Допускаю, что режиссер решил показать зрителям личное видение особого трагизма сегодняшнего мира. Но правомощны ли столь кардинальные переделки по отношению к зрителю? И порядочно ли все это по отношению к автору, у которого уже невозможно спросить разрешения на столь радикальную трансформацию его произведения?
Создается впечатление, что сегодня, чтобы достичь успеха достаточно освоить весьма нехитрую технологию. Она действительно проста: нужно бестрепетно перекроить классическое произведение, что называется, на современный лад, наполнить его эротикой, прибавить безопасной по сегодняшним дням фронды по отношению к «режиму» и, наконец, это все обрамить антихристианскими сценами и выпадами. Вот произведение и готово. Таких, однообразных и пошлых, их сегодня хоть пруд пруди.

Тем более поражает, что подобные недалекие, злые пародии, осуществляются за государственный счет и в государственных театрах. Можно ли себе представить, что плеяда неких художников год за годом пишет развязные карикатуры на лучшие полотна великих живописцев, а потом Эрмитаж и Третьяковка покупают их и вывешивают рядом с подлинниками. В страшном сне такое не привидится. Но впрочем, если подобное происходит в государственных театрах, почему бы за ними через какое-то время не последовали галереи?

Конечно же, речь не идет о попытке оспаривании права талантливой режиссерской интерпретации драматического или оперного произведения.

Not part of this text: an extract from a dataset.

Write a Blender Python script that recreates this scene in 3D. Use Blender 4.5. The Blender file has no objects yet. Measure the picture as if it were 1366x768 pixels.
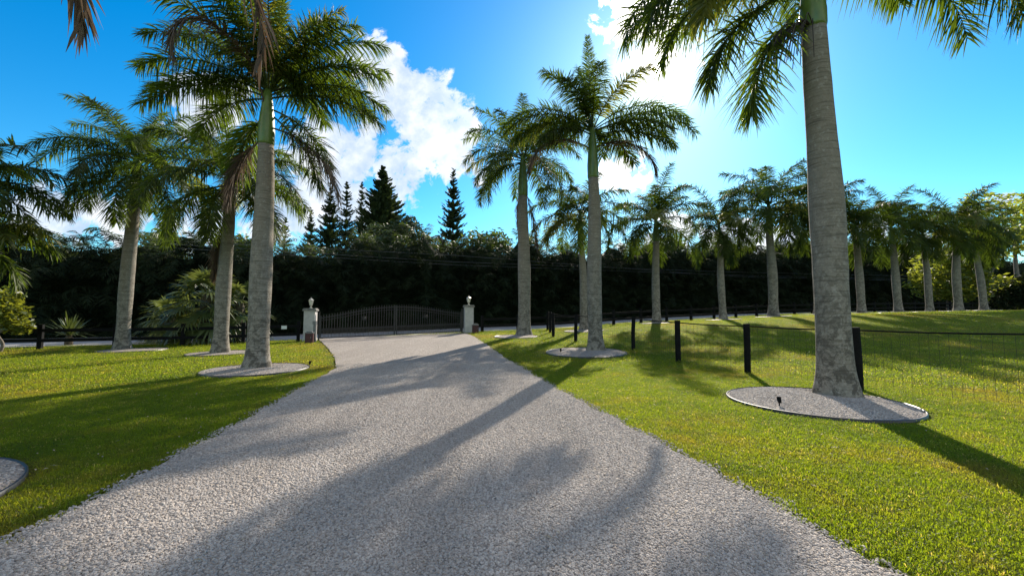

Но когда в постановку вносятся концептуальные, морально-нравственные, фактологические изменения, кардинально искажающие авторский замысел любимого и драгоценного для поколений зрителей спектакля, в угоду настроений и амбиций режиссера, то большой вопрос, насколько правильно, что все мы, в лице государства, вынуждены соучаствовать в подобных опытах.

Все это – наболевшие темы, благодаря постановке новосибирского театра, приобретшие сегодня крайнюю актуальность, требующие непременного разрешения. И темы эти обращены в главную и первую очередь на суд сообщества деятелей культуры. Им их осмысливать, оценивать и принимать по ним решения.

Что же касается достойных сожаления конфликтных проблем, обсуждаемых сегодня, то самым верным путем к их разрешению может и должен стать открытый диалог, который в первую очередь необходимо предпринимать в подобных ситуациях, диалог, стремящийся к разъяснению позиций, взаимопониманию. Именно этим хотелось бы завершить мое заочное сообщение.